Die Nasa jedoch hat kein Geld, um eine Beteiligung an der Raumstation und eine Rückkehr zum Mond parallel zu finanzieren. Außerdem schreibt der Auftrag aus dem Weißen Haus der Raumfahrtbehörde die Exploration vor, der Aufbruch zu neuen Welten also: zurück zum Mond, voraus zum Mars und zu Welten jenseits davon, so George Bush in seiner Rede zur Weltraumpolitik 2004. Andererseits sieht die Nasa jedoch den Nutzen, den eine ständig bemannte Raumstation gerade für die Vorbereitung bemannter Langzeitflüge zum Mars bieten könnte. Auf dem Raumfahrt-Gipfel in Paris beraten die internationalen Partner, wie lange die Restlaufzeit der ISS sein soll und wer welche Kosten trägt. "Rein technisch gäbe es keine Probleme, die Station länger als 2015 zu betreiben", so der deutsche Astronaut Thomas Reiter, der 2006 ein halbes Jahr auf der ISS verbracht hat. "Die Frage ist, wie lange man den Aufwand betreiben und die finanziellen Mittel aufbringen will, um die ISS insgesamt am Leben zu halten."
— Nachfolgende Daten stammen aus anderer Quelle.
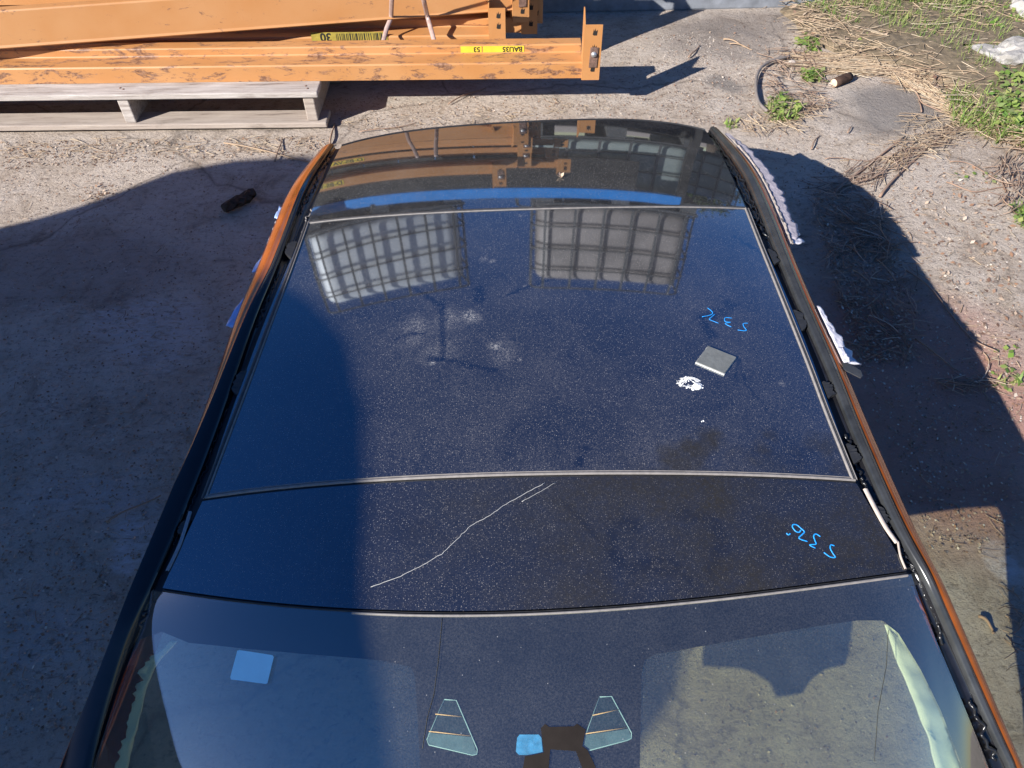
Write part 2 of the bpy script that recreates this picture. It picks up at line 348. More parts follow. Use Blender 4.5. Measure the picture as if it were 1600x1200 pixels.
# ------------------------------------------------------------------ ground
g = MB()
xs = [-60, -12, -6, -4] + [-3 + .1 * k for k in range(71)] + [5, 8, 16, 60]
ys = [-60, -12, -4, -2, -1, -.5] + [0 + .1 * k for k in range(56)] + [6.5, 8, 12, 20, 60]
rows = [[Vector((x, y, -.012 + .012 * noise.noise(Vector((x * .7, y * .7, 3))) if abs(x) < 8 and -3 < y < 9 else -.012)) for x in xs] for y in ys]
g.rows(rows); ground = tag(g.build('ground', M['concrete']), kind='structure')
def gz(x, y): return -.012 + .012 * noise.noise(Vector((x * .7, y * .7, 3)))
def G(px, py, dz=0.0):
    p = at(px, py, 0); return Vector((p.x, p.y, gz(p.x, p.y) + dz))
# pale kerb in the shade behind the stacked steel
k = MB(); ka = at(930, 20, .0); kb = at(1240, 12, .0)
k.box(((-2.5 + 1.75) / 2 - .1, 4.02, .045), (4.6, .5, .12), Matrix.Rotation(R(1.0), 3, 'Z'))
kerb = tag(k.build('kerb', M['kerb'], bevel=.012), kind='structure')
# brown soil under the weeds
s = MB(); pts = [at(*q) for q in [(1225, 18), (1260, 60), (1330, 92), (1420, 112), (1490, 140), (1530, 180), (1575, 205), (1620, 215), (1800, 225), (1900, 60), (1750, -90), (1250, -60)]]
cen = sum(pts, Vector()) / len(pts); ring = []
for i in range(len(pts)):
    a, b_ = pts[i], pts[(i + 1) % len(pts)]
    for q in range(6):
        p = a.lerp(b_, q / 6); nn = noise.noise(p * 6) * .06; ring.append(p + (p - cen).normalized() * nn)
rws = []
for f_, zz in ((1.0, -.006), (.93, .012), (.8, .022), (.5, .03), (.02, .03)):
    rws.append([Vector((cen.x + (p.x - cen.x) * f_, cen.y + (p.y - cen.y) * f_, zz + .01 * noise.noise(p * 9 * f_))) for p in ring + ring[:1]])
s.rows(rws, flip=True)
M['soil'] = simple('dry_soil', (.14, .105, .065), .95, var=.5, scale=30, bmp=.8)
tag(s.build('soil', M['soil']), kind='structure')

# ------------------------------------------------------------------ the cut car roof
KCR = .055
ZY = [(-.5, .40), (.2, .462), (.40, .494), (.507, .512), (.69, .537), (.9, .547), (1.1, .544), (1.3, .529), (1.5, .506), (1.7, .473), (1.85, .441), (2.0, .400), (2.3, .31)]
ZY = [(a * 1.055, b - .055) for a, b in ZY]
from bisect import bisect
def _spl():
    n = len(ZY); x = np.array([q[0] for q in ZY]); y = np.array([q[1] for q in ZY]); h = np.diff(x)
    A = np.eye(n); b = np.zeros(n)
    for i in range(1, n - 1):
        A[i, i - 1] = h[i - 1]; A[i, i] = 2 * (h[i - 1] + h[i]); A[i, i + 1] = h[i]; b[i] = 3 * ((y[i + 1] - y[i]) / h[i] - (y[i] - y[i - 1]) / h[i - 1])
    c = np.linalg.solve(A, b); return x, y, h, c
_x, _y, _h, _c = _spl()
def z0(t):
    i = min(max(bisect(list(_x), t) - 1, 0), len(_x) - 2); d = t - _x[i]; t2 = _x[i + 1]; hh = _h[i]
    bb = (_y[i + 1] - _y[i]) / hh - hh * (2 * _c[i] + _c[i + 1]) / 3; dd = (_c[i + 1] - _c[i]) / (3 * hh)
    return _y[i] + bb * d + _c[i] * d * d + dd * d ** 3
XC = .0
def Zf(x, y): return z0(y) - KCR * (x - XC) ** 2 - .10 * (x - XC) ** 4
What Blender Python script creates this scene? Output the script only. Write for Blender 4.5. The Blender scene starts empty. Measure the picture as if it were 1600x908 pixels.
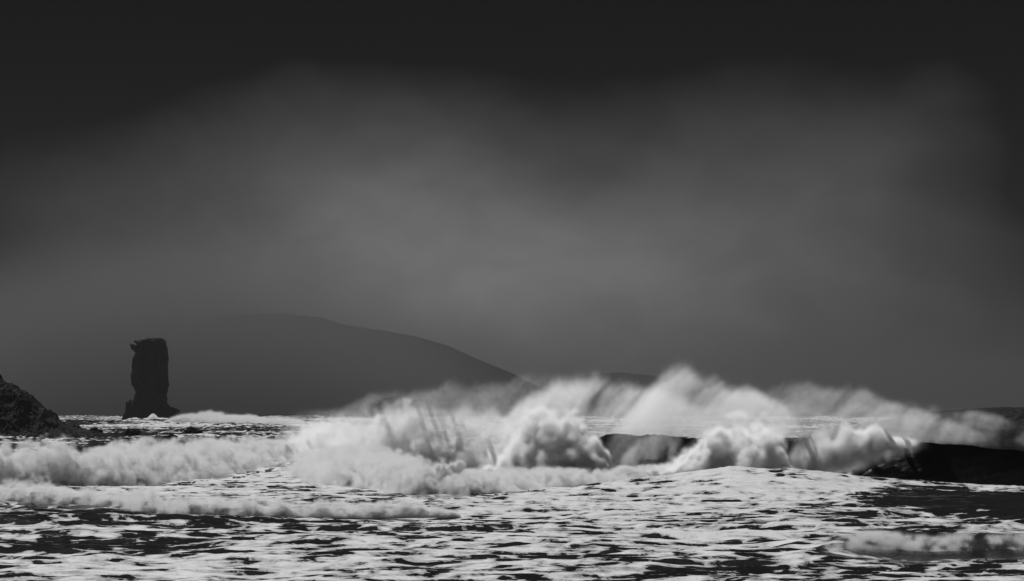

"Mindestens haltbar bis 2018"
Europas Raumlabor Columbus ist erst im Frühjahr an die ISS gedockt worden. Es ist für eine zehnjährige Lebenszeit ausgelegt, sollte also mindestens bis 2018 funktionieren und damit länger, als die ISS insgesamt im Orbit bleiben soll. "Jedes Produkt wird vom Hersteller für eine theoretische Lebenszeit ausgelegt", gibt Thomas Reiter zu. Aber: Die russische Mir-Station war für 6 Jahre ausgelegt und hat 15 Jahre funktioniert. "Bei Columbus wird es vermutlich ähnlich sein." Dennoch werden wohl während der geplanten zehnjährigen Lebensdauer von Columbus früher oder später erste Wartungsarbeiten anfallen und einige Bauteile ausgetauscht werden müssen.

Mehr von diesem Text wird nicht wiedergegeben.